Friday, November 24, 2017

Super-high-level programming languages

Not many posts recently as Alex is visiting. We were discussing programming languages, which divide between those focused on performance (C++, Go) and those focused on the problem domain (Java, Scala).

I floated Prolog past him, but with his engineering head on he wasn't that interested. The tutorial programs were 'hard to understand' and in any case 'could be coded much more efficiently in a procedural language such as Java'.

OK, I gave up on that but it did make me think: what would be a language at a much higher level of abstraction even than Prolog?

Richard Montague

There's a way of thinking about this as a logician, where you focus on different kinds of semantic models: those of higher-order logics, modal logics, type systems .. but I don't really want to go there. Richard Montague's 'throw the kitchen sink at it' logic for natural language is a kind of reductio ad absurdum for that kind of approach. You rapidly lose any computational capability.

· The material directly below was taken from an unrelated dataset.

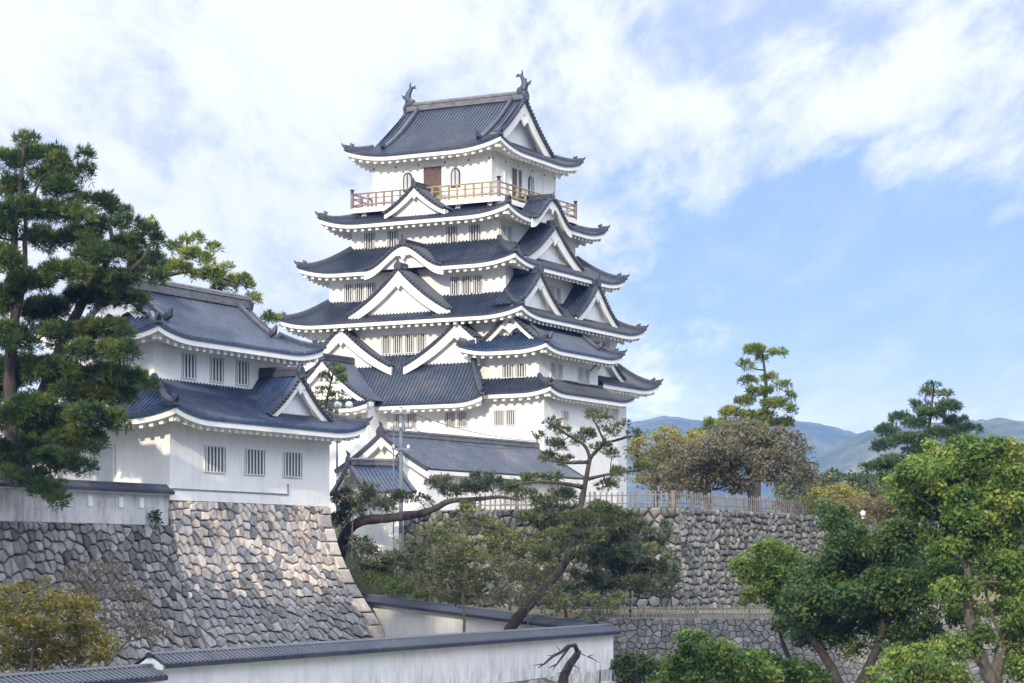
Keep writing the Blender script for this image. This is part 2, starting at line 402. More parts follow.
def beads(orn, path, r, step):
    path = [Vector(p) for p in path]; acc = 0.0
    for a, b_ in zip(path, path[1:]):
        l = (b_ - a).length; n = 0; pos = acc
        while pos < l:
            q = a + (b_ - a) * (pos / l); orn.blob(q, (r, r, r), 6, 4); pos += step
        acc = pos - l
def ridge_beam(mb, a, b_, w=0.28, h=0.62):
    sec = [(-w, -0.1), (-w * 0.9, h * 0.55), (-w * 1.1, h * 0.60), (-w * 0.9, h * 0.66), (-w * 0.8, h * 0.9), (-w * 0.35, h * 1.05), (w * 0.35, h * 1.05), (w * 0.8, h * 0.9), (w * 0.9, h * 0.66), (w * 1.1, h * 0.60), (w * 0.9, h * 0.55), (w, -0.1)]
    mb.sweep([a, b_], sec)
def irimoya(parent, c, hx, hy, ze, zr, gx, ang=0.0, L=0.6, Lc=4.0, over=1.5, tilemat='tile', gables=(1, 1), rise_ridge=0.62, barge=0.75, ends=(1, 1), skirt_v=1.0):
    """hip-and-gable roof, ridge along its own x axis; gx = half length of the ridge to the gable face, centre c, turned by ang"""
    T = TF(ang, (c[0], c[1], 0)); tile, white, rid, wal = MB(T), MB(T), MB(T), []
    rect = (-hx, hx, -hy, hy); GG = lambda v: 0.60 * v + 0.40 * v * v
    zs = lambda d: ze + (zr - ze) * GG(min(1.0, d / hy)); later = []
    hd = hx - gx                                       # depth of the end skirts
    for sg, sd in ((-1, 'S'), (1, 'N')):
        fm, p0, p1 = side_map(sd, rect); rows = []
        for p, h in cols(p0, p1):
            ap = abs(p); dm = hy if ap <= gx else max(0.0, (hx - ap) / hd * hd); r = []
            for j in range(11):
                d = dm * j / 10
                r.append((*fm(p, d), zs(d) + lift_f(L, p, p0, p1, Lc) * (1 - d / hy) ** 2.5 + (h if dm > 0.05 else 0)))
            rows.append(r)
        tile.grid(rows)
        eave(tile, white, sd, rect, ze, over, L, Lc)
    gw = gx - 0.75
    for sg, sd in ((1, 'E'), (-1, 'W')):
        fm, p0, p1 = side_map(sd, rect); rows = []
        for p, h in cols(p0, p1):
            dm = max(0.0, min(hx - gw, hy - abs(p))); r = []
            for j in range(7):
                d = dm * j / 6
                r.append((*fm(p, d), zs(d) + lift_f(L, p, p0, p1, Lc) * (1 - d / hy) ** 2.5 + (h if dm > 0.05 else 0)))
            rows.append(r)
        tile.grid(rows)
        eave(tile, white, sd, rect, ze, over, L, Lc)
        for s2 in (-1, 1):
            pts = []
            for j in range(9):
                d = hd * (1 - j / 8)
                pts.append((sg * (hx - d), s2 * (hy - d), zs(d) + L * max(0, 1 - d / Lc) ** 2.3 * (1 - d / hy) ** 2.5 + 0.04))
            hm_ = MB(T); hip(hm_, pts); later.append((hm_, 'hip_ridge', 'ornament'))
            # descending ridge beside the gable, verge tiles and bargeboard
            ds = [hd * 0.9 + (hy - hd * 0.9) * j / 10 for j in range(11)]
            path = [(sg * (gx - 0.95), s2 * (hy - d), zs(d) + 0.05) for d in ds][::-1]
            dm_ = MB(T); dm_.sweep(path, SEC_HIP, [0.9] * len(path))
            e = Vector(path[-1]); dr = Vector((0, s2, 0)); later.append((dm_, 'descending_ridge', 'ornament'))
            dm_.sweep([e + Vector((0, 0, 0.2)), e + dr * 0.22 + Vector((0, 0, 0.3)), e + dr * 0.4 + Vector((0, 0, 0.62))], [(-0.15, -0.2), (-0.15, 0.12), (0.15, 0.12), (0.15, -0.2)], [1, 0.9, 0.3])
            orn = MB(T); later.append((orn, 'verge_tiles', 'ornament')); vp = [(sg * (gx + 0.02), s2 * (hy - d), zs(d) + 0.02) for d in ds]
            orn.sweep(vp[::-1], [(-0.12, -0.16), (-0.12, 0.08), (0.12, 0.08), (0.12, -0.16)])
            beads(orn, [(sg * (gx + 0.16), y, z - 0.02) for _, y, z in vp], 0.12, 0.33)
            top = [(s2 * (hy - d), zs(d) - 0.13) for d in ds]
            bot = [(y, z - barge * (0.72 + 0.28 * k / 10)) for k, (y, z) in enumerate(top)]
            for xa in (gx - 0.02,):
                ring = [[(sg * xa, y, z) for (y, z) in (a, b_)] + [(sg * (xa - 0.16), y, z) for (y, z) in (b_, a)] for a, b_ in zip(top, bot)]
                white.loft(ring)
                ring2 = [[(sg * (xa - 0.24), y, z + 0.02), (sg * (xa - 0.24), y, z - 0.40), (sg * (gw), y, z - 0.40), (sg * (gw), y, z + 0.02)] for (y, z) in top]
                white.loft(ring2)
        if gables[0 if sg > 0 else 1]:
            ds = [hd * 0.9 + (hy - hd * 0.9) * j / 8 for j in range(9)]
            up_ = [(-(hy - d), zs(d) - 0.2) for d in ds] + [((hy - d), zs(d) - 0.2) for d in ds[::-1][1:]]
            base = zs(hd * 0.75) - 0.3
            wal.append(MB(T)); wal[-1].loft([[(sg * q, y, max(z, base + 0.01)) for y, z in up_] + [(sg * q, hy - hd * 0.9, base), (sg * q, -(hy - hd * 0.9), base)] for q in (gw, gw - 0.2)])
            g = [(-0.5, 0.0), (-0.62, -0.3), (-0.3, -0.42), (0, -0.72), (0.3, -0.42), (0.62, -0.3), (0.5, 0.0)]
            za = zr - 0.45 - barge * 0.9
            white.loft([[(sg * q, y, za + z) for y, z in g] for q in (gx + 0.03, gx - 0.1)])
    ridge_beam(rid, (-gx - 0.05, 0, zr), (gx + 0.05, 0, zr), 0.27, rise_ridge)
    for sg in (1, -1):
        om_ = MB(T); onigawara(om_, (sg * (gx + 0.05), 0, zr + 0.15), (sg, 0, 0), 1.0); later.append((om_, 'ridge_end_tile', 'ornament'))
    rf = tile.build('roof', tilemat, parent)
    white.build('eaves', 'trim', rf); rid.build('ridge', 'ridge', rf)
    for mb_, nm_, mt_ in later: mb_.build(nm_, mt_, rf)
    for mb_ in wal: mb_.build('gable_wall', 'plaster', rf)
    return rf
def dormer(parent, c, ang, w, za, zb, depth, kind='tri', tilemat='tile', barge=0.62, wall_z=None, name='gable', oni=0.75, ridge_h=0.36, curve=0.36, over=0.45, tr=1.0):
    """gable whose face looks along its own -y; c = (x, y) of the face centre in the building's frame"""
    T = TF(ang, (c[0], c[1], 0)); tile, white, orn, wal, rid = MB(T), MB(T), MB(T), MB(T), MB(T)
    if kind == 'tri':
        zf = lambda t: za - (za - zb) * ((1 + curve) * t - curve * t * t)          # t = |x| / w, steep at the apex
        nx = 9
    else:
        zf = lambda t: zb + (za - zb) * (0.5 + 0.5 * math.cos(math.pi * min(1, t) ** 0.92)); nx = 18
    xs = [-1 + i / nx for i in range(2 * nx + 1) if -1 + i / nx <= tr + 1e-6]
    ys = cols(-over, depth, 0.30)
    for half in (-1, 1):
        rows = []
        for y, h in ys:
            rows.append([(half * w * i / nx, y, zf(i / nx) + h) for i in range(nx + 1) if half < 0 or i / nx <= tr + 1e-6])
        tile.grid(rows)
    prof = [(w * t, zf(abs(t))) for t in xs]
    orn.sweep([(x, -over - 0.0, z + 0.01) for x, z in prof], [(-0.11, -0.14), (-0.11, 0.08), (0.11, 0.08), (0.11, -0.14)])
    beads(orn, [(x, -over - 0.13, z - 0.01) for x, z in prof], 0.105, 0.30)
    def bd(t): return barge * ((1.05 - 0.35 * abs(t)) if kind == 'tri' else (0.9 + 0.25 * abs(t)))
    white.loft([[(x, -over + 0.02, z - 0.10), (x, -over + 0.02, z - 0.10 - bd(x / w)), (x, -over + 0.16, z - 0.10 - bd(x / w)), (x, -over + 0.16, z - 0.10)] for x, z in prof])
    white.loft([[(x * 0.985, -over + 0.2, z - 0.12), (x * 0.985, -over + 0.2, z - 0.12 - bd(x / w) * 0.72), (x * 0.985, 0.2, z - 0.12 - bd(x / w) * 0.55), (x * 0.985, 0.2, z - 0.12)] for x, z in prof])
    wb = zb - 0.5 if wall_z is None else wall_z
    ring = [(x, max(z - 0.18, wb + 0.01)) for x, z in prof if abs(x) <= w * 0.985] + [(w * 0.97 * min(1, tr), wb), (-w * 0.97, wb)]
    wal.loft([[(x, y, z) for x, z in ring] for y in (0.03, 0.28)])
    gs = 0.30 + 0.085 * w; za2 = za - 0.10 - barge * 0.85
    g = [(-0.55, 0.05), (-0.95, -0.18), (-0.8, -0.42), (-0.38, -0.36), (-0.25, -0.62), (0, -0.95), (0.25, -0.62), (0.38, -0.36), (0.8, -0.42), (0.95, -0.18), (0.55, 0.05)]
    white.loft([[(a * gs, y, za2 + b_ * gs) for a, b_ in g] for y in (-over - 0.02, -over + 0.13)])
    ridge_beam(rid, (0, -over + 0.1, za + 0.02), (0, depth, za + 0.02), 0.20, ridge_h)
    onigawara(orn, (0, -over - 0.02, za + 0.12), (0, -1, 0), oni)
    g_ = wal.build(name, 'plaster', parent)
    tile.build('gable_roof', tilemat, g_); white.build('bargeboard', 'trim', g_); orn.build('verge_tiles', 'ornament', g_); rid.build('ridge', 'ornament', g_)
    return g_
def window(parent, side, p, plane, z0, z1, w, nb=4, pane='pane', name='window', bars='bars', frame=0.05):
    """barred window on a wall; side S faces -y at y=plane, side E faces +x at x=plane"""
    T = TF(0, (p, plane, 0)) if side == 'S' else TF(R(90), (plane, p, 0))
    a, b_ = MB(T), MB(T); h = w / 2
    a.box(-h, h, -0.035, 0.05, z0, z1)
    o = a.build(name, pane, parent)
    if frame:
        f = frame
        b_.box(-h - f, h + f, -0.075, 0.03, z1, z1 + f); b_.box(-h - f, h + f, -0.085, 0.03, z0 - f, z0)
        b_.box(-h - f, -h, -0.07, 0.03, z0, z1); b_.box(h, h + f, -0.07, 0.03, z0, z1)
    pitch = w / nb
    for i in range(nb):
        if nb < 2: break
        x = -h + pitch * (i + 0.5); q = pitch * 0.19
        b_.box(x - q, x + q, -0.066, -0.036, z0, z1)
    b_.build('bars', bars, o); return o
def walls(parent, x0, x1, y0, y1, z0, z1, mat='plaster', name='wall'):
    m_ = MB(); m_.box(x0, x1, y0, y1, z0, z1); return m_.build(name, mat, parent)

# ------------------------------------------------------------------ setting: ground, hills, haze
KC = Vector((-3.46, 166.7, 0)); TC = Vector((-16.8, 110.0, 0))     # keep centre, turret corner
def sm(a, b_, x):
    t_ = np.clip((x - a) / (b_ - a), 0, 1); return t_ * t_ * (3 - 2 * t_)
def ground_h(x, y):
    rx, ry = x - TC.x, y - TC.y
    d = rx * AX.x + ry * AX.y; s = rx * AY.x + ry * AY.y
    h = np.full_like(x, 2.2)
    # inner strip between the front wall and the turret
    h = np.maximum(h, 2.2 + 1.2 * sm(20, 10, d) * sm(-60, -40, s) * sm(80, 60, s))
    # lower terrace, retained by the low wall at y = 107
    e = (x + 9.5) * 0.862 + (y - 128.0) * 0.506          # beyond the climbing wall
    terr = np.maximum(sm(0.3, 1.5, e) * sm(107.2, 108.2, y), 0) * sm(90, 70, x) * sm(-0.5, 0.5, y - 100)
    h = np.maximum(h, 2.2 + 3.35 * terr * sm(12.5, 14.5, s))
    notch = np.maximum(sm(0.3, 1.8, e), sm(0.6, -0.6, d)) * sm(14.4, 15.2, s) * sm(22, 12, d)
    h = np.maximum(h, notch * (4.4 + 4.8 * sm(5, -6, d) + 0.8 * sm(16, 24, s)))
    m1 = sm(-0.4, -1.8, d) * sm(13.6, 12.0, s) * sm(-45, -40, s)
    m2 = sm(16.0, 14.5, d) * sm(24.8, 26.3, s) * sm(46.5, 44.5, s)
    m3 = sm(-1.0, -3.0, d) * sm(24.8, 26.3, s) * sm(110, 100, s)
    h = np.maximum(h, 2.2 + 6.6 * sm(46.0, 50.0, s) * sm(60, 40, d) * sm(180, 150, s))     # higher ground beyond the bastion
    m4 = sm(-12.0, -16.0, d) * sm(-45, -40, s) * sm(110, 100, s)
    mm = np.maximum.reduce([m1, m2, m3, m4])
    h = np.maximum(h, h * (1 - mm) + 11.15 * mm)
    return h
def axis_pts(lo, hi, step, far):
    a = list(np.arange(lo, hi + 1e-6, step)); q = step; e = hi; out = []
    while e < far: q *= 1.45; e += q; out.append(min(e, far))
    e = lo; q = step; pre = []
    while e > -far: q *= 1.45; e -= q; pre.append(max(e, -far))
    return np.array(pre[::-1] + a + out)
gx_, gy_ = axis_pts(-60, 70, 0.9, 7000), axis_pts(30, 215, 0.9, 7000)
XX, YY = np.meshgrid(gx_, gy_)
rng = np.random.default_rng(3)
ZZ = ground_h(XX, YY) + np.where((np.abs(XX) < 75) & (YY > 25) & (YY < 220), rng.normal(0, 0.05, XX.shape), 0)
def grid_obj(name, X, Y, Z, mat, smooth=True):
    ny, nx = X.shape
    v = np.stack([X, Y, Z], -1).reshape(-1, 3)
    i = np.arange(ny * nx).reshape(ny, nx)
    f = np.stack([i[:-1, :-1], i[:-1, 1:], i[1:, 1:], i[1:, :-1]], -1).reshape(-1, 4)
    return fast_mesh(name, v, f, mat, smooth)
def fast_mesh(name, v, f, mat, smooth=False, tint=None, parent=None, off=None):
    v = np.asarray(v, np.float32); f = np.asarray(f, np.int32); n, k = f.shape
    if off is not None: v = v - np.asarray(off, np.float32)
    me = bpy.data.meshes.new(name)
    me.vertices.add(len(v)); me.vertices.foreach_set('co', v.ravel())
    me.loops.add(n * k); me.loops.foreach_set('vertex_index', f.ravel())
    me.polygons.add(n); me.polygons.foreach_set('loop_start', np.arange(0, n * k, k, dtype=np.int32))
    me.update(calc_edges=True)
    if smooth: me.polygons.foreach_set('use_smooth', np.ones(n, bool))
    if tint is not None:
        a = me.attributes.new('tint', 'FLOAT_COLOR', 'POINT')
        c = np.ones((len(v), 4), np.float32); c[:, :3] = tint; a.data.foreach_set('color', c.ravel())
    me.materials.append(M[mat])
    o = bpy.data.objects.new(name, me); COL.objects.link(o)
    if parent is not None: o.parent = parent
    return o
tag(grid_obj('ground', XX, YY, ZZ, 'ground'), kind='structure')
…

Our intuitive idea of the inadequacy of current programming language expressivity derives from a comparison with natural language. What an advance it would be (we think) if we could engage with a computer system the way we today talk to the (human) analyst.

English as a super-high-level programming language?

For me the extra dimensions of natural language include the management of agency (hence speech acts) and context - the presumption of a detailed and extensive shared culture to make sense of implicit referents.

In the end it depends on what we think we're programming. If it's the behaviour of a non-intentional black box (every business system to-date) then a more-or-less souped-up predicate calculus specification language (which is adequately executable) will be optimal: a Prolog-variant.

If our target system is an intentional system, indeed a second-order intentional system - one which treats other systems such as ourselves as intentional systems - then the 'programming language' to engineer such systems will incorporate those additional capabilities we find in natural language.

Today's AI engineering community will hiss at this point: we don't program any more - our systems learn!

Don't worry, that pendulum will be swinging back soon enough. I expect legislation in due course that new AI systems will have to attend school.